Exploring nature’s dots in theoretical physics
Scientists have begun investigating the value of moiré patterns in two-dimensional structures
A Hong Kong-based physicist has joined a group of US scientists to explore the inner workings of moiré-patterned structures.
Working alongside other physicists and material scientists, Professor Wang Yao (Croucher Innovation Award 2013), Department of Physics at the University of Hong Kong, is the team’s theoretician who has predicted the exotic excitons in moiré patterns, the structure created when two-dimensional materials are layered in non-perfect alignment, resulting in large-scale interference patterns.
While such materials look crystalline, they have periodic patterns on a wider scale, which scientists can control.
One advantage of moiré patterns is that the imprecise line-up of atoms that results in such patterns is much more commonly found in nature than perfect crystallographic ones, which makes them more readily available. Another is that moiré patterns can be stretched or shifted to change their properties.
In optics, moiré can pattern the coupling properties of photons and excitons to the nanoscale degree. Within a moiré pattern, excitons will naturally rest in the minimum energy region and once the exciton is trapped there, it begins to act like a quantum dot, or a single photon source. Previously, quantum dots could only be created chemically and were not uniform in their shape or properties. However, Yao and his co-researchers realised that a moiré-patterned quantum dot array can uniformly emit photons and be precisely changed when scientists manipulate the moiré pattern.
The team’s findings have been published in Nature. The pathway to publication, though, proved challenging. When Yao and his collaborators first drafted their findings, other scientists questioned whether the team could show that the discovery was not a fluke. Defects were known to emit a similar spectral signature. How did the researchers know that their results were due to the moiré pattern and not a defect?

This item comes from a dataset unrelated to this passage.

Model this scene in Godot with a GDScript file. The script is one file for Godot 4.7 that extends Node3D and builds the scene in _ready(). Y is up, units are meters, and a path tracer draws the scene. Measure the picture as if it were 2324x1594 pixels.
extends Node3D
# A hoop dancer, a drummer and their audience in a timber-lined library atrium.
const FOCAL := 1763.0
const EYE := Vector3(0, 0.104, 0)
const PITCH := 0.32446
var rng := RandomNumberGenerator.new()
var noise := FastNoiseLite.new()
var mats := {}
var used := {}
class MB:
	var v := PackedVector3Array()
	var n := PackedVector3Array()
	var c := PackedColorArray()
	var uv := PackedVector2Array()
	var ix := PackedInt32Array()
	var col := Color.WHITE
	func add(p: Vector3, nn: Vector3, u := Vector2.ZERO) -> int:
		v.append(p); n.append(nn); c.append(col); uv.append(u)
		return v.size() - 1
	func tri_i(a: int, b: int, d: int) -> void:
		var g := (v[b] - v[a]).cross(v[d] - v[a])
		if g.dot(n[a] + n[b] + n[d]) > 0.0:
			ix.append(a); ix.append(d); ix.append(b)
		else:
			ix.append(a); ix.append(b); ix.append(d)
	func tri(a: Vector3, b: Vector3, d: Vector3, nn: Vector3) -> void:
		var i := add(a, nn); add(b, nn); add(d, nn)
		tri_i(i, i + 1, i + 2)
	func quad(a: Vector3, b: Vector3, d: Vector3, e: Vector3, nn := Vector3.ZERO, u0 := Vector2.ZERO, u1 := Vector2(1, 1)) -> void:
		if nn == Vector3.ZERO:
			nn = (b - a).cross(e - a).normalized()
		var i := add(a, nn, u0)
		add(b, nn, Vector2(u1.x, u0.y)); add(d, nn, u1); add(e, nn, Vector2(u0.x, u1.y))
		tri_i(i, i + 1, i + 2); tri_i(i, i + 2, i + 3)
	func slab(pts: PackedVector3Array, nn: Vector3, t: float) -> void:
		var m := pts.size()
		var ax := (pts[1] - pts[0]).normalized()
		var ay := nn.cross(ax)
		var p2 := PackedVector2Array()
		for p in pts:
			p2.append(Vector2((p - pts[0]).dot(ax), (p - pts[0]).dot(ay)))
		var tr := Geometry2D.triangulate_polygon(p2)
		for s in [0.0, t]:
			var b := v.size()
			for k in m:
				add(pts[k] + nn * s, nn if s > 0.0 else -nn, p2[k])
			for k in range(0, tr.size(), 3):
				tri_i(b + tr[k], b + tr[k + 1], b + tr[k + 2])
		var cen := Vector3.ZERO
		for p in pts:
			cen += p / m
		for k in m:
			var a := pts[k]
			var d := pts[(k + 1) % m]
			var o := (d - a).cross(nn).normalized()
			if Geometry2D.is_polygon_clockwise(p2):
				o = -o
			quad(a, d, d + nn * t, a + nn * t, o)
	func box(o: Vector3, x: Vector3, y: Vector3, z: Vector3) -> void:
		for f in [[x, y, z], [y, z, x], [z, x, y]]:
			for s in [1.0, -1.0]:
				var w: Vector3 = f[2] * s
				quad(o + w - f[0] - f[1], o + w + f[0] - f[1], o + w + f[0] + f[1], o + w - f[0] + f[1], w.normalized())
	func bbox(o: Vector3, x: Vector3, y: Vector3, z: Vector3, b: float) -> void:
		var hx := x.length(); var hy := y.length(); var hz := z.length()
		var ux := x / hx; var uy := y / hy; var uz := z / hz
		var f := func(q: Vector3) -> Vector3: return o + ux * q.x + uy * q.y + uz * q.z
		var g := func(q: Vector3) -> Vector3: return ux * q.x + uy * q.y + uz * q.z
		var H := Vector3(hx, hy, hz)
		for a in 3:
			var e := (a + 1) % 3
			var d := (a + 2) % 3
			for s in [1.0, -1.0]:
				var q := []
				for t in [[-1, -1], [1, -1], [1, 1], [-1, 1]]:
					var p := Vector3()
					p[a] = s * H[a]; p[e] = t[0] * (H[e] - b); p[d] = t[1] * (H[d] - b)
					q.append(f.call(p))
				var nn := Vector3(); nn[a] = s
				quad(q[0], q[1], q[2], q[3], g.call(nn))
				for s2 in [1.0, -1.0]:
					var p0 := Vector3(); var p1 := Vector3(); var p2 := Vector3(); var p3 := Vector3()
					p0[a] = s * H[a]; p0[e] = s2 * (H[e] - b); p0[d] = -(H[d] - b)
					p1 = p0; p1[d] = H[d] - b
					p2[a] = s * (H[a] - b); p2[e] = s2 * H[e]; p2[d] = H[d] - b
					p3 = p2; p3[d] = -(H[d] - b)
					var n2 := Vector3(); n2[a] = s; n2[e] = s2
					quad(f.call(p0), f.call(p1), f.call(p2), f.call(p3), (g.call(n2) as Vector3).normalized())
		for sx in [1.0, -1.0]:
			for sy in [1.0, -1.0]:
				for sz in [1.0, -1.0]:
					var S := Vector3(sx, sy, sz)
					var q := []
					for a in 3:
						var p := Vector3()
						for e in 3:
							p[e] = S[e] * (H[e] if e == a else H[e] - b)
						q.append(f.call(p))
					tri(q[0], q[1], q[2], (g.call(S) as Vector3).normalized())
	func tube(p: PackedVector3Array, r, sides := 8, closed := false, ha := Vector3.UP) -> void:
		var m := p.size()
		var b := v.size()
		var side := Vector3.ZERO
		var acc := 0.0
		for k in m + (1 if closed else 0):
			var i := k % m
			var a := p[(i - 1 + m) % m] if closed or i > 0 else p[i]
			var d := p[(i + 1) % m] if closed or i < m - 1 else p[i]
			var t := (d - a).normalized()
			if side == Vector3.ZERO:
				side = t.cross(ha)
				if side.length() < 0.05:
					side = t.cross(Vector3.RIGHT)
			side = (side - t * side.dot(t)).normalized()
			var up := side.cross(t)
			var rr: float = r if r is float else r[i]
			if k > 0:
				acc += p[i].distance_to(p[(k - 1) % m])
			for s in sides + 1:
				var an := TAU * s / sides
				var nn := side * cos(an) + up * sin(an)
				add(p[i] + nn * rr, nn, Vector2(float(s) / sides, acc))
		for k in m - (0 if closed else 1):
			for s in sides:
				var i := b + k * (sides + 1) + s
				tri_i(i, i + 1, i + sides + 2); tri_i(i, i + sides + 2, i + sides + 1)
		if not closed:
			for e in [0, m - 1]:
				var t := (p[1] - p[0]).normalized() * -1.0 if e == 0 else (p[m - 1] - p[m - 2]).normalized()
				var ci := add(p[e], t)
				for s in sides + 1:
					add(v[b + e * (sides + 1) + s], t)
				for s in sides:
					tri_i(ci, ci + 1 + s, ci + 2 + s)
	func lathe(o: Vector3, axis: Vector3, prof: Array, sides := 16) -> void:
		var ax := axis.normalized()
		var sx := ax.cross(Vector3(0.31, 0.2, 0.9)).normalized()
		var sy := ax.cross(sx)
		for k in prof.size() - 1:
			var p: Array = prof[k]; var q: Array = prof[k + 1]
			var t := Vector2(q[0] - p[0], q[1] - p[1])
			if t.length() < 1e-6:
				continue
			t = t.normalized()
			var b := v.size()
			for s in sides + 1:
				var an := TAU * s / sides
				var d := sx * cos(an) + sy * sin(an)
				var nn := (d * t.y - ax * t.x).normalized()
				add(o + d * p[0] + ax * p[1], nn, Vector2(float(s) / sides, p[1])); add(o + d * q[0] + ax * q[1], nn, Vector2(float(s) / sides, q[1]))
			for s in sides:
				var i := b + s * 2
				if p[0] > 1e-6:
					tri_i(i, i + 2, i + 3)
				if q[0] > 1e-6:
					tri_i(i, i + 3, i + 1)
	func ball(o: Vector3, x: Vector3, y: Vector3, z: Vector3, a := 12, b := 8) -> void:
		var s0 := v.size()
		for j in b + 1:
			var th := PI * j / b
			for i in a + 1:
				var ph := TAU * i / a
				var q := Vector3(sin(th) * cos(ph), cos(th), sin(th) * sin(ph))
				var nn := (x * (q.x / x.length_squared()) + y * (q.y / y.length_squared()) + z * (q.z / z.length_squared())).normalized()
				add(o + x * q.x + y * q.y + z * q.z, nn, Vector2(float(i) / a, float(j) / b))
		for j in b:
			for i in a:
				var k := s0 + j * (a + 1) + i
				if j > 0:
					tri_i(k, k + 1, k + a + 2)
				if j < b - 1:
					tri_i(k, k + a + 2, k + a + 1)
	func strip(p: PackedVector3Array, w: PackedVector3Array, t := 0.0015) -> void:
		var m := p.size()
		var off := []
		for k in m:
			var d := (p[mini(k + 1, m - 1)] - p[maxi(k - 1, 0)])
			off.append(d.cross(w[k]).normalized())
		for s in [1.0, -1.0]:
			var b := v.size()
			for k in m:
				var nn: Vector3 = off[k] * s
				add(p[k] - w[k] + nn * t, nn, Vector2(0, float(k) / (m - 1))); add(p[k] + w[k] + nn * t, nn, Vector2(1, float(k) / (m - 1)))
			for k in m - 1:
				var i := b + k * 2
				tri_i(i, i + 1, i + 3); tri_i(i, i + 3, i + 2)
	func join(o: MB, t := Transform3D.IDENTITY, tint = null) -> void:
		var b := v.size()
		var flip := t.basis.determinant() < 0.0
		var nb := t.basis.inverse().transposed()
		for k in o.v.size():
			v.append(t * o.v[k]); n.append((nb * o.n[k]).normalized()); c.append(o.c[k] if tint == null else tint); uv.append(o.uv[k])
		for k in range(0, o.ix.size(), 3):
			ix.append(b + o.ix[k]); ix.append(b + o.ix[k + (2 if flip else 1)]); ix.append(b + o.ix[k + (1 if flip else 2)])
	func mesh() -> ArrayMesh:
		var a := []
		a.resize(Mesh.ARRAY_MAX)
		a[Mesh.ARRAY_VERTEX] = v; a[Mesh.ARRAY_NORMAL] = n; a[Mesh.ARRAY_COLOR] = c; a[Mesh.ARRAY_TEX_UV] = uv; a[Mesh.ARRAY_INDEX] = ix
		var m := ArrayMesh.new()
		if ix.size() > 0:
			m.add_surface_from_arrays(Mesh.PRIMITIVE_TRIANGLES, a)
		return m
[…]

After going back to the lab, the scientists were later able to prove consistent results in the polarisation of photons, revealing that emission photons were strongly polarised in the same way throughout the moiré pattern. This characteristic, unique to moiré-trapped excitons due to the correlation between light-emission polarisation and trapping location, meant uniform polarity was strong evidence for moiré trapping. Defect excitons would have had random emission polarisation.
Future work with moiré excitons includes identifying the period of a moiré pattern while measuring the photon emissions. “If you can determine the moiré period, then you can more precisely calculate the outputs for comparison with experiments,” Yao said. Experimental tools will need to be developed to understand the full spatial resolution.
Generally, theoretical physicists are not concerned with the day-to-day applications of their work. What excites Yao is the advance made in scientific approach – being at the forefront of a paradigm shift from studying either complete disorder or crystalline structures to looking at moiré patterns, which provide a middle ground. Before, scientists desperately tried to mould different materials into crystalline structures to use them in experiments. Now, thanks to the discoveries of Yao and his fellow scientists, other researchers are no longer ignoring moiré patterns but are instead realising the potential value of these natural structures.
“Engineers will come up with ideas to make use of the discoveries,” Yao said. “Physicists just want to beat the limit.”
Professor Wang Yao is a theoretical physicist working in an interdisciplinary field across condensed matter physics, quantum physics, and optical physics. He received his BSc from Peking University in 2001, and PhD in physics from the University of California, San Diego, in 2006. He joined the University of Hong Kong in 2008 and is a full professor in the Department of Physics. His research interests lie in the physics of spin and valley in solids, with a focus on two-dimensional materials and their heterostructures.